Sort of paradoxically but sort of not, the best year we reviewed was 1999, when it appeared to be a smaller group of kids -- around 15 or so, though the video quality was too fuzzy to be clear. It might be that more kids are better, but only to a point; then they crowd each other and smash each other to bits.

So we have a baseline: Around 20 percent of these fly balls get caught -- slightly more if you believe last night was a new standard and slightly fewer if you believe the larger historical record.

Would Buxton beat that? According to the batted ball classifications at Baseball Prospectus, the Twins convert 61 percent of fly balls and line drives to the outfield into outs, but that's Buxton and two other guys.
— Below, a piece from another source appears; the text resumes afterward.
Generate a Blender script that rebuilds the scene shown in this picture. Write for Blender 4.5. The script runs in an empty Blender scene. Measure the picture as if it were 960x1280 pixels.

Of all the balls caught by the outfield, Buxton is responsible for about 43 percent of them, which means that out of 1,000 fly balls and line drives allowed by his pitchers, he would catch about 260. That is slightly better than our Derby shaggers' rate.

There are still unknowns. For one thing, Buxton could certainly catch more balls than he does. A number of high fly balls could be caught by either the center fielder or a corner outfielder, and even if Buxton takes more of those because he's the center fielder, there are plenty of instances when he peels off and lets the other guy make the easier catch. Sure, he catches only 260 out of 1,000 fly balls that Twins pitchers allow, but you might easily convince me with Statcast data that he could catch 300. You might even convince me 350.

For another thing, we have very different pools of fly balls. The Derby is not regular baseball. The batters are terrifyingly strong, and they're swinging with all their might at literally batting-practice fastballs. Even the balls they miss are often crushed to the warning track, to the gaps or straight over the center fielder's head.

Furthermore, the plays that we were able to review were the ones that cameramen showed us to conclusion -- a sample that was more likely to include balls that were almost home runs or that seemed like they might be home runs. The shaggers might have been snagging tons of cans of corn off-camera, and we just never saw -- never counted -- them.

I don't think that is the case. The funny thing about Derby shaggers is that they have the most trouble with the balls Buxton would have the least trouble with: towering popups. A kid can handle a line drive; that's just playing catch. Of the 23 catches Monday night, some were wonderful plays, leaping grabs on hard contact. But a kid looks up into that sky -- into the roof -- and sees a ball hit seven seconds away from the planet and gets dizzy. The kid tries to jog under the ball and misses the mark by 15 feet. The kid overruns it, misses it with a late lunge or simply concedes that there are some things grownups do that kids aren't ready for.

Those are, on the other hand, the balls Buxton would make his money on. We know from experience that Buxton can catch baseballs more than 100 feet away, so long as he has sufficient time to reach them. In a contest for Who Can Hit The Most Towering Fly Balls, there are a lot of towering popups.

There is also a D.J. in the middle of the field. The conditions are just not suitable for comparison to real baseball.

I could be talked into maybe picking the kids for real baseball. Their arms would be a real problem, but if they spread out, cut off the corners and the shallow grass, and were defending against a more realistic spray chart, I don't know. They might outperform Buxton.

If we're just trying to catch Derby balls, I'm taking the one full-sized kid over 25 kid-sized Buxtons.